#### [Problem]
Reproduce the listing below from the line with "Write a Blender" to the line with "t=min(1,max(0,(x-a)/(b-a))); return t*t*(3-2*t)", both lines included, character for character, minus any pictures.
━━━ Excerpted data ━━━
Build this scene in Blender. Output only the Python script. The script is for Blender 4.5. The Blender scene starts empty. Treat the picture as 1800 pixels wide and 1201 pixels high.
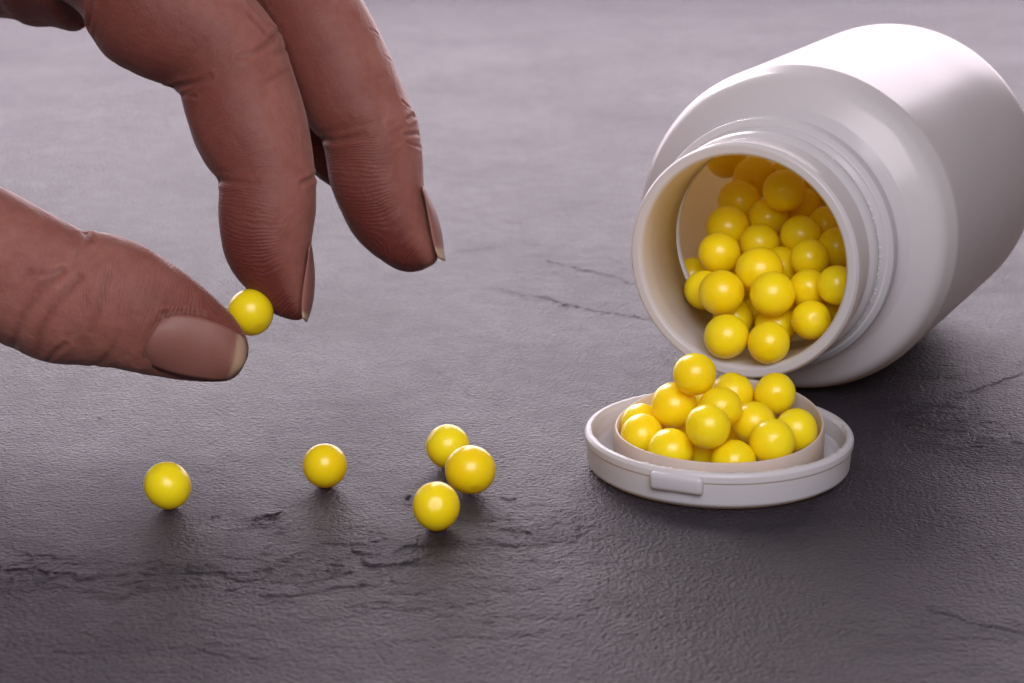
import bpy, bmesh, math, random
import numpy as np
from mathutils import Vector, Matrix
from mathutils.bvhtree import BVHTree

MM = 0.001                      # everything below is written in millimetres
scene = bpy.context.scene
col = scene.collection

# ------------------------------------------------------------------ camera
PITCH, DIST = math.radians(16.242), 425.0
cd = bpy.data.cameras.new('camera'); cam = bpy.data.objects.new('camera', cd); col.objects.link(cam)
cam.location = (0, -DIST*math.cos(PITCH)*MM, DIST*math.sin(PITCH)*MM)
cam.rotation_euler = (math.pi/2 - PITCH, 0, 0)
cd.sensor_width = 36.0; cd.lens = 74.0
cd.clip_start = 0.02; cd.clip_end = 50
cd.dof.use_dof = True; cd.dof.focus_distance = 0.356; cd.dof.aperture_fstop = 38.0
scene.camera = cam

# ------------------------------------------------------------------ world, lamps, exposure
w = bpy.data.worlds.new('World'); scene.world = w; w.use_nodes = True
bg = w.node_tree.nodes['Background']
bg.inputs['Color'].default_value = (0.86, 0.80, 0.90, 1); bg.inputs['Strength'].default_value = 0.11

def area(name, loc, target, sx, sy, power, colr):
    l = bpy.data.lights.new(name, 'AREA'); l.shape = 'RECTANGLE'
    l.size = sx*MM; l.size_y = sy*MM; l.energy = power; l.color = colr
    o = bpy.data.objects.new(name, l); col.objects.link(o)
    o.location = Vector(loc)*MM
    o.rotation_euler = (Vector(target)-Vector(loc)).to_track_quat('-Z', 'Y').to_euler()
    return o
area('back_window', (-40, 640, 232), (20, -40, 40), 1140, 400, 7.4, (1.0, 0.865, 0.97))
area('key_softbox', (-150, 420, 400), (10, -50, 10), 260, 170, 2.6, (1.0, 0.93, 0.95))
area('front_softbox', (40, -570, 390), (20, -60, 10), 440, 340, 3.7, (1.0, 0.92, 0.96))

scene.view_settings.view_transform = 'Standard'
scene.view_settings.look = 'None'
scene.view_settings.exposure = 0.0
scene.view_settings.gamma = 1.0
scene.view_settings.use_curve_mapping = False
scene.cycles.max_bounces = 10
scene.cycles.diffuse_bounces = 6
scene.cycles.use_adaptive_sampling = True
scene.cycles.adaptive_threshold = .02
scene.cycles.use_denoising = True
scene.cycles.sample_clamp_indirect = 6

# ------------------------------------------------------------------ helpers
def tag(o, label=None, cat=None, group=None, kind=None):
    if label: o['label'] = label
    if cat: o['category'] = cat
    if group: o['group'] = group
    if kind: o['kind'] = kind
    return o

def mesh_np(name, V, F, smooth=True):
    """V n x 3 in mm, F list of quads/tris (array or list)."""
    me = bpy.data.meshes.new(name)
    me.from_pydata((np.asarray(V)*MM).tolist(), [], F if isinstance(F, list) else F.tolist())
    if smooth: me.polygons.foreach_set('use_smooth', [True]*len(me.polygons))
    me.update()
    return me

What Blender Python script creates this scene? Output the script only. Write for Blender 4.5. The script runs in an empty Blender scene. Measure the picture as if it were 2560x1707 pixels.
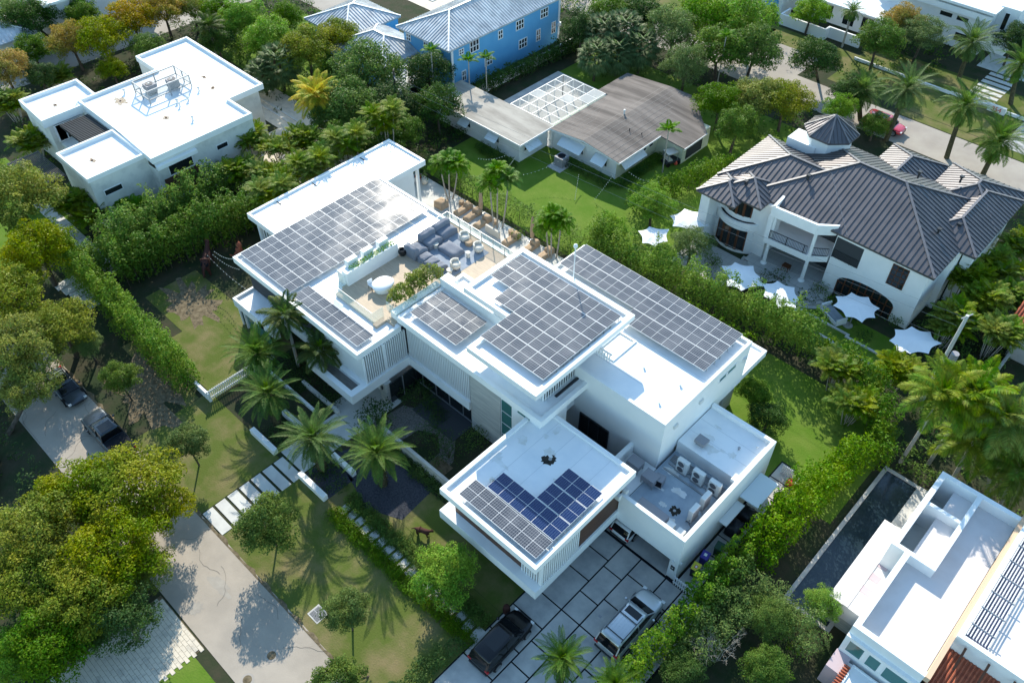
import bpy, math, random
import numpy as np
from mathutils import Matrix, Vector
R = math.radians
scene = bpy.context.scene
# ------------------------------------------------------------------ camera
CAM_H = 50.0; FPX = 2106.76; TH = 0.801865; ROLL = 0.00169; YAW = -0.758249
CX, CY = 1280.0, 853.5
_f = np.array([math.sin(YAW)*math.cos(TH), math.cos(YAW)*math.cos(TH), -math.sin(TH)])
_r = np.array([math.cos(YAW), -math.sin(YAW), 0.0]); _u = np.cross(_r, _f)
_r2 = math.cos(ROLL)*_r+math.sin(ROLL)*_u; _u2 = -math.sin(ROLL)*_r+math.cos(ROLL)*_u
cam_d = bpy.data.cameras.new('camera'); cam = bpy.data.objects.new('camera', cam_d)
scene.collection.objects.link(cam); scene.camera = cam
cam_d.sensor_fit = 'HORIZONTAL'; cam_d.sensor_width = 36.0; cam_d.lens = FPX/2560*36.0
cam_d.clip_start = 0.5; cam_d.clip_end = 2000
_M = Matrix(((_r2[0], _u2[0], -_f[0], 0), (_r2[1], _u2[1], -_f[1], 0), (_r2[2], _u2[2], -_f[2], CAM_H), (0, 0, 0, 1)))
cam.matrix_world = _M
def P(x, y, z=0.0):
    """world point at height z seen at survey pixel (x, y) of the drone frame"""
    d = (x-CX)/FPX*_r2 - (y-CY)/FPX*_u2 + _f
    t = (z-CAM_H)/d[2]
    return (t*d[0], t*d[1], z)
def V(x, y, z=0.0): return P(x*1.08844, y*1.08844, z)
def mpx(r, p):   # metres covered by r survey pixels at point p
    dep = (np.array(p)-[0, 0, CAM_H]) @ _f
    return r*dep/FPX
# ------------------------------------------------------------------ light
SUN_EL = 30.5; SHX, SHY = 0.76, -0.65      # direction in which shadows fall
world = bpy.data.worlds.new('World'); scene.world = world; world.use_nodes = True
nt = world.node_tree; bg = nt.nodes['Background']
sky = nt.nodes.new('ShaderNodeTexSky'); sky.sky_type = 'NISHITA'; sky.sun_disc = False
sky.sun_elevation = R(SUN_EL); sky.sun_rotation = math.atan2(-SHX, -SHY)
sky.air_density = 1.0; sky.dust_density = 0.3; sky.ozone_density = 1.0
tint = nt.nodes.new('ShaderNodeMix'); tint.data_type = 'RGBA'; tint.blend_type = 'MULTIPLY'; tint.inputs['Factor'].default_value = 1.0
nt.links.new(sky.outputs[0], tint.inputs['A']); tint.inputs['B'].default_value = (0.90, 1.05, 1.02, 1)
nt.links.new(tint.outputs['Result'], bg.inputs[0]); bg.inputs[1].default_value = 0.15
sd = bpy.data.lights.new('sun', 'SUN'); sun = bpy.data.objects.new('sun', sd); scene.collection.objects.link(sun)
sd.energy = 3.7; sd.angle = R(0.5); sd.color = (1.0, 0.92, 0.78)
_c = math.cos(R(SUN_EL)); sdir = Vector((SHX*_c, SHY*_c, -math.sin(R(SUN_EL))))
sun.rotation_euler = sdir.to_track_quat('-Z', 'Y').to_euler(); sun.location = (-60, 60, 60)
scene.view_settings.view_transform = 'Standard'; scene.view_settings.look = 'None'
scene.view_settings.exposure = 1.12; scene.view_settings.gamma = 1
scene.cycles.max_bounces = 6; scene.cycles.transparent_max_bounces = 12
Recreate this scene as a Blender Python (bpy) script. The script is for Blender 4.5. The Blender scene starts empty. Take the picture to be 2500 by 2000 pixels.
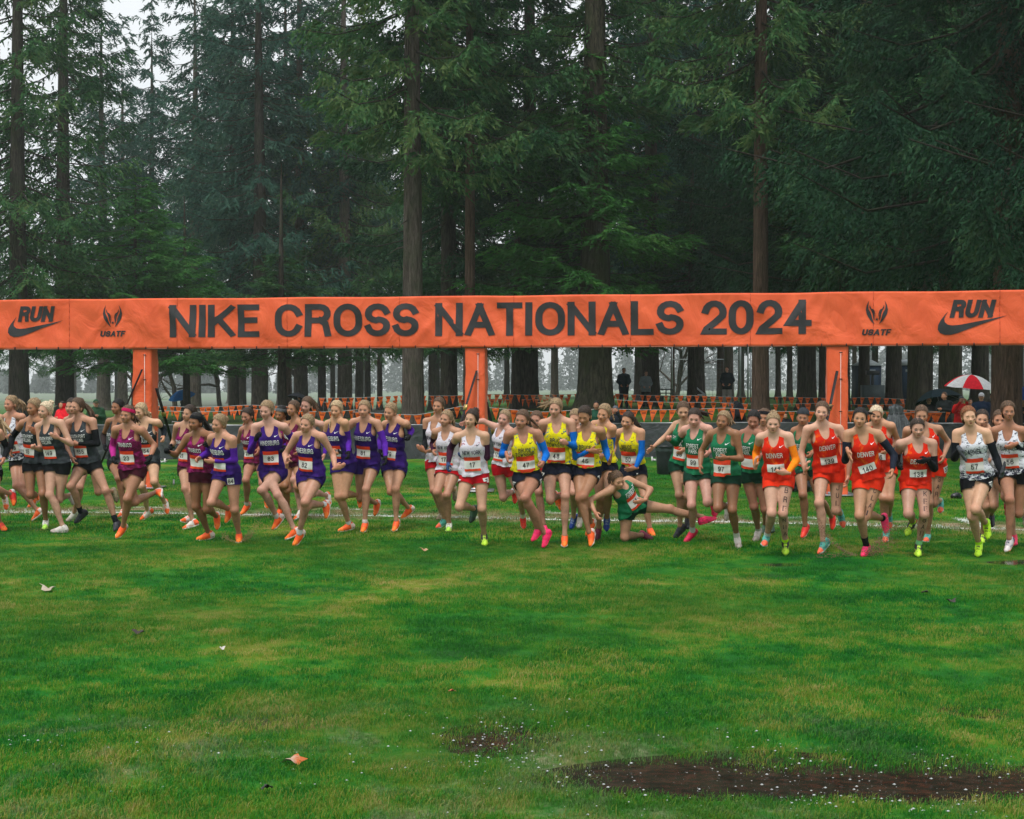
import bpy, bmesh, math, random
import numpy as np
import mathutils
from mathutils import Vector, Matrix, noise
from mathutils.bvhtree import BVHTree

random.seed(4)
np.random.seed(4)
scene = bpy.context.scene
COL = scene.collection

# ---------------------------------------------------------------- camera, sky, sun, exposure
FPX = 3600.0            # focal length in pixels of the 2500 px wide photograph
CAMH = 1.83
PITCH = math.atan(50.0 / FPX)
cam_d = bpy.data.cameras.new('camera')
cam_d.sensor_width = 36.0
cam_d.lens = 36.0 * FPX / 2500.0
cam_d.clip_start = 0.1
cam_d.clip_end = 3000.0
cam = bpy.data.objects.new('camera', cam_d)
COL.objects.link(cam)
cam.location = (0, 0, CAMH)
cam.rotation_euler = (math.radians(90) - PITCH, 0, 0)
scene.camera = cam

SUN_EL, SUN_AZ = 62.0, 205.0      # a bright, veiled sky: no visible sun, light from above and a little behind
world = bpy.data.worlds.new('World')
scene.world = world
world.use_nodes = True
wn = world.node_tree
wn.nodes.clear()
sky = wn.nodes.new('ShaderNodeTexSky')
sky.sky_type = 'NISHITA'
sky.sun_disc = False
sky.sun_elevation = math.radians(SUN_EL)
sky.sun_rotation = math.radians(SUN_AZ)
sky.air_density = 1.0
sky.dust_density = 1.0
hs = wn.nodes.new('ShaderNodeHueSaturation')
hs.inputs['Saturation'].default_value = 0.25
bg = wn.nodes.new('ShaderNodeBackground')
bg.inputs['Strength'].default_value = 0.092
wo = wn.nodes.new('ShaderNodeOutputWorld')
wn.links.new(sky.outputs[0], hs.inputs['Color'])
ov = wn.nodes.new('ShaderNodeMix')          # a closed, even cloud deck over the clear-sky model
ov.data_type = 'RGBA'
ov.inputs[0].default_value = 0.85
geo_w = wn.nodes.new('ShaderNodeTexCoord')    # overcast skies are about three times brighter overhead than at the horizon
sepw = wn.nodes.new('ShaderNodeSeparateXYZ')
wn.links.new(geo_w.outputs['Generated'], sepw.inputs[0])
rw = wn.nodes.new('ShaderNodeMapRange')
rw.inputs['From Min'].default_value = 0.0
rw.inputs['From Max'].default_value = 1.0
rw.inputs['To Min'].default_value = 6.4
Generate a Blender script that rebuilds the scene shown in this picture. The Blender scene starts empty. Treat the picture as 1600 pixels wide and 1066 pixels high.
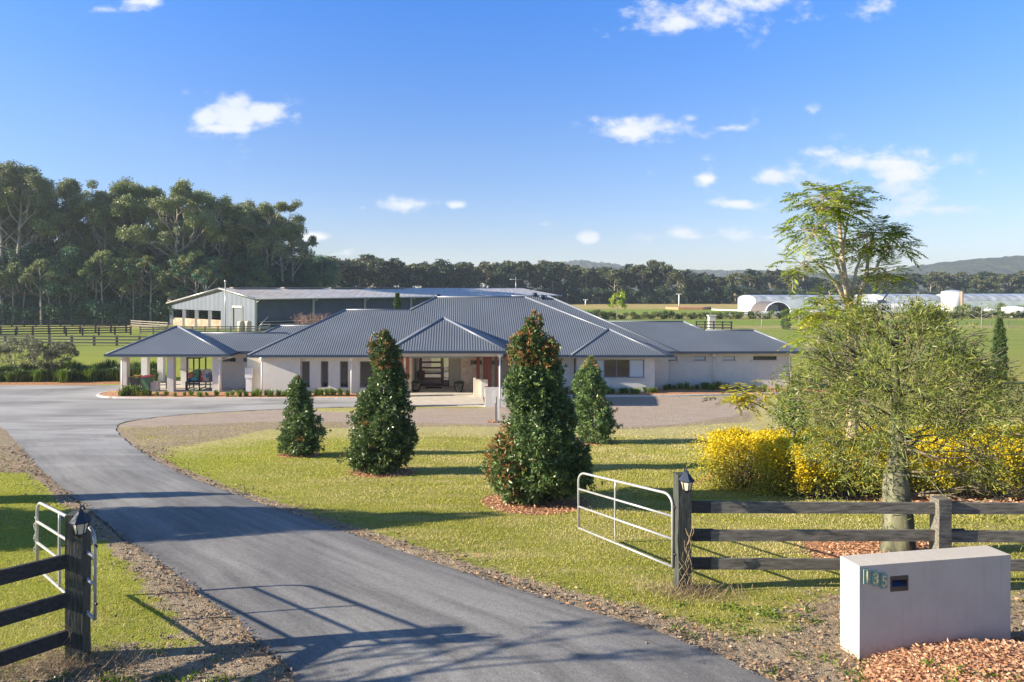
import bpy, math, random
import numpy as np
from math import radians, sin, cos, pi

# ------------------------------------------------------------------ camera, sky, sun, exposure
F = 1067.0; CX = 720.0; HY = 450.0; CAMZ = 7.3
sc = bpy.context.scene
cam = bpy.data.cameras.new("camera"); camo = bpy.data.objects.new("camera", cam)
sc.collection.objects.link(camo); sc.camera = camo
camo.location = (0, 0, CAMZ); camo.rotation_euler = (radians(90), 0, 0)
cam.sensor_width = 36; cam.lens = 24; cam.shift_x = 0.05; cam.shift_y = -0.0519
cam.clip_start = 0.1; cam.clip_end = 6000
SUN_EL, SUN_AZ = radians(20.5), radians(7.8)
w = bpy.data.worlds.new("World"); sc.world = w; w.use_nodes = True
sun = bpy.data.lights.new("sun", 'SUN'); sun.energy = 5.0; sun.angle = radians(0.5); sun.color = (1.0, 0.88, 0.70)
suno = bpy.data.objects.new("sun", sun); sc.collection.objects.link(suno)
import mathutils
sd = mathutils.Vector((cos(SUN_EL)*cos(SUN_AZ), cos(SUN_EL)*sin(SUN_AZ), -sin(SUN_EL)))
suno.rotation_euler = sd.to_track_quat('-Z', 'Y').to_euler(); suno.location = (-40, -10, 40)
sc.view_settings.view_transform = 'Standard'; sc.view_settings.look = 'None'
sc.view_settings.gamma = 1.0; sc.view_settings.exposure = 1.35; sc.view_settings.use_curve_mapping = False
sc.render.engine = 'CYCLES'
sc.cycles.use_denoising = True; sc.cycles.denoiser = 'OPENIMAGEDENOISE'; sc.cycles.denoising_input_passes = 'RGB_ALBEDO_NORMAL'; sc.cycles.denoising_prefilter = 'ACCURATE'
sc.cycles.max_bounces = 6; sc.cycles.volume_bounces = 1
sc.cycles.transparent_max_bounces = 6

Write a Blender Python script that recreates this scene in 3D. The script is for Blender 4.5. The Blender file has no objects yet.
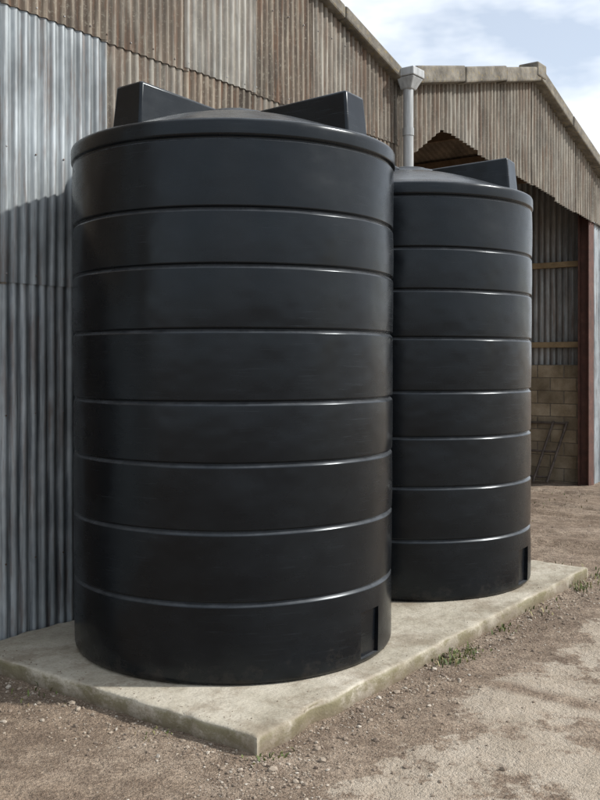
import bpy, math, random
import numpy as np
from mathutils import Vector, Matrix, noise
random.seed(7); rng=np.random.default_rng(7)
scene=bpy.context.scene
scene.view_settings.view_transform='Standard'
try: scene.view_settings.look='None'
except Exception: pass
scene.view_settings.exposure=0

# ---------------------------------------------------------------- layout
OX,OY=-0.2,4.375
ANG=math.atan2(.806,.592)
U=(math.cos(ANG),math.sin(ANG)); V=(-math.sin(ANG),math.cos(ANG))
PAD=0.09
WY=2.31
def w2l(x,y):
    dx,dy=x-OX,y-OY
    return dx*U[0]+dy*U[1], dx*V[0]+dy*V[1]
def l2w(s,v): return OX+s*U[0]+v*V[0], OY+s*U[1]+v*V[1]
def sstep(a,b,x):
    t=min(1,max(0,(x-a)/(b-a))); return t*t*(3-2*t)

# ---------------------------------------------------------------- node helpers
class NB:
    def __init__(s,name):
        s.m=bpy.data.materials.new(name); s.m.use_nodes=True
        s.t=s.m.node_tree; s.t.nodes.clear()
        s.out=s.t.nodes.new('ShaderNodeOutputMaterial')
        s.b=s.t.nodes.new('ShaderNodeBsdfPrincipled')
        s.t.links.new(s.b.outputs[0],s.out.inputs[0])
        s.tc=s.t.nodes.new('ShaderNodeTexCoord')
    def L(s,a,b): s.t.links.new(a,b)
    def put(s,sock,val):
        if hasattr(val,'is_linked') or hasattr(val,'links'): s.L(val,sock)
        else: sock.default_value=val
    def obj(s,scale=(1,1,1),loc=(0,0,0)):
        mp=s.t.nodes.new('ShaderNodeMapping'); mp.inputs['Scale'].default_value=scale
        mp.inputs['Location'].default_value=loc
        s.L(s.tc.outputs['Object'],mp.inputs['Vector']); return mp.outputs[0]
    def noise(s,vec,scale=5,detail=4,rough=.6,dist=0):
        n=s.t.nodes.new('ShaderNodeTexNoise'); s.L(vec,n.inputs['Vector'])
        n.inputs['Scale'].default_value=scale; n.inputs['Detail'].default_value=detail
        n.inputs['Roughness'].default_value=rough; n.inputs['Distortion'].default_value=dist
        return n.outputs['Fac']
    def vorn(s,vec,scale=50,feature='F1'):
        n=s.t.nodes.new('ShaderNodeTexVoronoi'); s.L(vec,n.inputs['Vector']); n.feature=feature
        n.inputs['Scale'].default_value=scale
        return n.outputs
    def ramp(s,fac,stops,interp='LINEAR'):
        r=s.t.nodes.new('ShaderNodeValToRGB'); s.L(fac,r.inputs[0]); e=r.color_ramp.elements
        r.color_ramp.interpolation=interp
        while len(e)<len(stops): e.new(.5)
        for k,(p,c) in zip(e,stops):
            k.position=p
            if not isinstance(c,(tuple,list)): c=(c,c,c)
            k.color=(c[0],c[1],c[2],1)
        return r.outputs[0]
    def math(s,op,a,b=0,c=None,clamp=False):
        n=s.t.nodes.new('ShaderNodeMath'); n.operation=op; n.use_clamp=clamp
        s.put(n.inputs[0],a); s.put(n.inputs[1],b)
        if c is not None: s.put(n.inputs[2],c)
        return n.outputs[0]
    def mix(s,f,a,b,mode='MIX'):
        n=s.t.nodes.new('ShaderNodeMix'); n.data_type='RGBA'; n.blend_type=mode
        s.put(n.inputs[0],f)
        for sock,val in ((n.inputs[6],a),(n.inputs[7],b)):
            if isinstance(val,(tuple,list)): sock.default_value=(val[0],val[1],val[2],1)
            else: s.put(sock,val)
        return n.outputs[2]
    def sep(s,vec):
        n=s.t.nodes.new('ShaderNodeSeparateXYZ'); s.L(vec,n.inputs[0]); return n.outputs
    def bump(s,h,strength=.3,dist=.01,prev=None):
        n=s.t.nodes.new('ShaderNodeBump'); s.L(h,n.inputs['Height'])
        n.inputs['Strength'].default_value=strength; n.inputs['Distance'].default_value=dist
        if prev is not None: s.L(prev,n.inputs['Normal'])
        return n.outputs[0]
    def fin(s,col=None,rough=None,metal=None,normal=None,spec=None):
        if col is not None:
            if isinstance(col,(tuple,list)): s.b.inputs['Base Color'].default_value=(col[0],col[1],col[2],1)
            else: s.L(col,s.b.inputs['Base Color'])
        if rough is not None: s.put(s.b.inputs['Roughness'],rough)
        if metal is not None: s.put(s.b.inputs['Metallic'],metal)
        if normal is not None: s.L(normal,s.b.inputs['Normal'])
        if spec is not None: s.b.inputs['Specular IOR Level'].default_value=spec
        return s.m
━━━
#### [Task solution]
Write a Blender Python script that recreates this scene in 3D. The script is for Blender 4.5. The Blender file has no objects yet.
import bpy, math, random
import numpy as np
from mathutils import Vector, Matrix, noise
random.seed(7); rng=np.random.default_rng(7)
scene=bpy.context.scene
scene.view_settings.view_transform='Standard'
try: scene.view_settings.look='None'
except Exception: pass
scene.view_settings.exposure=0

# ---------------------------------------------------------------- layout
OX,OY=-0.2,4.375
ANG=math.atan2(.806,.592)
U=(math.cos(ANG),math.sin(ANG)); V=(-math.sin(ANG),math.cos(ANG))
PAD=0.09
WY=2.31
def w2l(x,y):
    dx,dy=x-OX,y-OY
    return dx*U[0]+dy*U[1], dx*V[0]+dy*V[1]
def l2w(s,v): return OX+s*U[0]+v*V[0], OY+s*U[1]+v*V[1]
def sstep(a,b,x):
    t=min(1,max(0,(x-a)/(b-a))); return t*t*(3-2*t)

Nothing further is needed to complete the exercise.